現場での立ち居振る舞いを絶賛された大島だが、おごる気持ちは一切なく、逆にタナダ組のチームワークの良さに思いをはせる。「キャスト全員にすごく信頼を寄せてくださっていることが、言葉にこそしないのですが伝わってきたんです。段取りのときも動きたいように動かせていただきましたし、間の取り方も任せますと。逆に私の方が聞きに行ったくらいなんです。録音部さんにも『この声のトーンで大丈夫ですか? もうちょっと張った方がいいですか?』とお聞きしたこともありました。でも大丈夫だといわれて。監督が撮りたい画を決めていらして、現場を統率されていらっしゃるから、そういった信頼感がみんなを引き付け、ひいては私たちキャストにも返ってくるんだってわかったんです。とっても伸び伸びとやらせていただきましたね」

大島は2011年のインタビューで、「“女版・香川照之”さんになりたいんです!」と筆者に語っている。4年半が経過し、心境の変化が起こったとしても不思議ではない。「AKB48を卒業して、お芝居をするって決めたなかで、目指すものはなくなったんです。誰になりたいとか、どういう女優になりたいとか、どうありたいっていうよりも、好きでずっとやり続けられたら、それだけでいいやって思えるようになりました」

AKB48時代の戦友である前田敦子も、現在は女優業をまい進している。また、88年生まれの大島にとっては、新垣結衣吉高由里子堀北真希黒木メイサら、逸材ぞろいの“同級生”の存在もある。ライバルとして刺激になるのかと思いきや、「私もそうなるのかなあと思っていましたが、何を意識したらいいのか逆にわからないと思ったんです。
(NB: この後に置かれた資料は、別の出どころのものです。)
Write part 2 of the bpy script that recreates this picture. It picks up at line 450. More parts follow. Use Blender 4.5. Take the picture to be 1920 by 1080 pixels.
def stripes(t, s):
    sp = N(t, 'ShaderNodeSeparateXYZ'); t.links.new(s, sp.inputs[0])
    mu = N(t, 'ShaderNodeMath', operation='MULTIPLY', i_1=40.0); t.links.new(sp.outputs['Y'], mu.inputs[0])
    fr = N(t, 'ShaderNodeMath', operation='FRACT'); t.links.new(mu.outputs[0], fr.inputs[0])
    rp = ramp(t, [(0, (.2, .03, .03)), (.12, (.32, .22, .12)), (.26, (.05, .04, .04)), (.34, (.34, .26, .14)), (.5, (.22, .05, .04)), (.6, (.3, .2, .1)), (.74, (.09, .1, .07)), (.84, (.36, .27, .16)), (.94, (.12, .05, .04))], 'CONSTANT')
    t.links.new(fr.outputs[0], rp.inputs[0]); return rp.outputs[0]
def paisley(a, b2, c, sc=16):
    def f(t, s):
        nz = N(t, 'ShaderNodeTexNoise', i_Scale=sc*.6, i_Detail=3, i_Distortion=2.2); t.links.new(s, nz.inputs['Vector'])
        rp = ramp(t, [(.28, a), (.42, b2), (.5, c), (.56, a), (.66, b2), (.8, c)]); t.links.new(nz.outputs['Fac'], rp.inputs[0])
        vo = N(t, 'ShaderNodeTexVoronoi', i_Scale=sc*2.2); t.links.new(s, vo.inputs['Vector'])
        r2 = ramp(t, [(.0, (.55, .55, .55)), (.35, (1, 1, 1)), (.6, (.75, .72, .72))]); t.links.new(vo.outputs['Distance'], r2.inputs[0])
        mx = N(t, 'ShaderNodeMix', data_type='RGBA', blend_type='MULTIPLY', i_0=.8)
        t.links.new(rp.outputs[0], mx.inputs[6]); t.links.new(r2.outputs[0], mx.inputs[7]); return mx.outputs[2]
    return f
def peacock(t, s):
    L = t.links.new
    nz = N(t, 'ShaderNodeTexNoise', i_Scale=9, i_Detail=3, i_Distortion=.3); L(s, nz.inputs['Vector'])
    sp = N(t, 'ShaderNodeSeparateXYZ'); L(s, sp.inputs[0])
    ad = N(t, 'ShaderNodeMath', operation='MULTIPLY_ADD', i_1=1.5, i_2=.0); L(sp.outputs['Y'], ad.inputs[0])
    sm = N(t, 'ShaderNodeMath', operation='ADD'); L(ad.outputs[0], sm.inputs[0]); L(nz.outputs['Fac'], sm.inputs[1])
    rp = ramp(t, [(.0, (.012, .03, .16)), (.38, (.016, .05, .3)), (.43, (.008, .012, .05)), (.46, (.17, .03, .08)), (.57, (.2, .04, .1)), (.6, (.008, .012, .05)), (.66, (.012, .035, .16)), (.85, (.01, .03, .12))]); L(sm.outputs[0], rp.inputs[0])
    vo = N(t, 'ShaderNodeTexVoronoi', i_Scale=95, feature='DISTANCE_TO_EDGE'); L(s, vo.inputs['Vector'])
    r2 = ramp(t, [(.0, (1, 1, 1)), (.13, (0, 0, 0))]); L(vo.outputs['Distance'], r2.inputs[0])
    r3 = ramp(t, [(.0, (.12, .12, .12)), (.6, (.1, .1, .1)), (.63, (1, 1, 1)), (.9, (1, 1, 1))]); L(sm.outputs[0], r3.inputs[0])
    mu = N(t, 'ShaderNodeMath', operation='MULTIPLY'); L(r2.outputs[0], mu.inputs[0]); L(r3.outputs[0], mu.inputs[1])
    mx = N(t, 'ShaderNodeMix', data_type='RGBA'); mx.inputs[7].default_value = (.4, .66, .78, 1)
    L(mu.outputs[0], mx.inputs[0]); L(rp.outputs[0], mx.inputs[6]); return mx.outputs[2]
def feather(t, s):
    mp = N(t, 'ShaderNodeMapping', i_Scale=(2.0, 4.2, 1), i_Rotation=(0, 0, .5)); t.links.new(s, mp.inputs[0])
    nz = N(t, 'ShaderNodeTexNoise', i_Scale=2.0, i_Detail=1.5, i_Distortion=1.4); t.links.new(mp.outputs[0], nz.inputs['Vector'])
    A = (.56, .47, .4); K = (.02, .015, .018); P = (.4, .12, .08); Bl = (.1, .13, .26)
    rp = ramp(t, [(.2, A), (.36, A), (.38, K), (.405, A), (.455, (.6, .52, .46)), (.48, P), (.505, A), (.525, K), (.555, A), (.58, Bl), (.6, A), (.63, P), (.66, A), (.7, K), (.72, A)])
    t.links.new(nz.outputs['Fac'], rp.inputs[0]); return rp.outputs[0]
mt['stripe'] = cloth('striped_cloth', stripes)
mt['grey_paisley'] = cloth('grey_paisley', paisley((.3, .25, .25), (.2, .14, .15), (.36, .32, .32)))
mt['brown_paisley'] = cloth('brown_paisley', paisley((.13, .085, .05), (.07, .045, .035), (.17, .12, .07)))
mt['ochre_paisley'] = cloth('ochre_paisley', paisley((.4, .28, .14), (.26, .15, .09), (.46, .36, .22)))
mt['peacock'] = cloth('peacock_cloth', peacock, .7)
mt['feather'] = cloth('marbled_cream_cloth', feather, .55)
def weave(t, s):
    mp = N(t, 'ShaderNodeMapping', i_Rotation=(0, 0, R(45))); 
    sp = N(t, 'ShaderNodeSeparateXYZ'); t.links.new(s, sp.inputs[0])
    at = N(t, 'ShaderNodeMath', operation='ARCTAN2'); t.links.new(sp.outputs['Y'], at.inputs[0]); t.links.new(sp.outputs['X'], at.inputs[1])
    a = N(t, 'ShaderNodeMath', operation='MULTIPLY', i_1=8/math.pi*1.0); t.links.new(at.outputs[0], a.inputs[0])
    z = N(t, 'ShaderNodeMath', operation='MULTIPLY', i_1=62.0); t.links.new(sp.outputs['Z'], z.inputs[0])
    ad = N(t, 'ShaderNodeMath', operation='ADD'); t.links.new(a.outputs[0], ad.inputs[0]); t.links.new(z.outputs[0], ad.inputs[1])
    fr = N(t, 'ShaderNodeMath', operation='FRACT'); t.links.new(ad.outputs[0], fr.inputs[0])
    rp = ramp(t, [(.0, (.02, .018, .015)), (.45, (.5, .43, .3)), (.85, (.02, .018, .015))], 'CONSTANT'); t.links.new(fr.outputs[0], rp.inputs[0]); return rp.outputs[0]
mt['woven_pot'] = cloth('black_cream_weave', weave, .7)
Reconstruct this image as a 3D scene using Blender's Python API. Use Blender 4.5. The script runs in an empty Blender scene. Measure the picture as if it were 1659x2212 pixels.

ライバルって、私の中では切磋琢磨できる者同士。自分の存在が相手に刺激を与え、私にとっても刺激にならないとライバルにはならないんじゃないかと。そういう風に考えたとき、同世代というよりは同じフィールドにいた卒業生たちっていう存在が、私にとってはライバルなのかもしれませんね」と胸中を告白した。今後も着実にキャリアを重ね、さらに成長を遂げた大島がタナダ監督と対峙する日が来ることを、願ってやまない。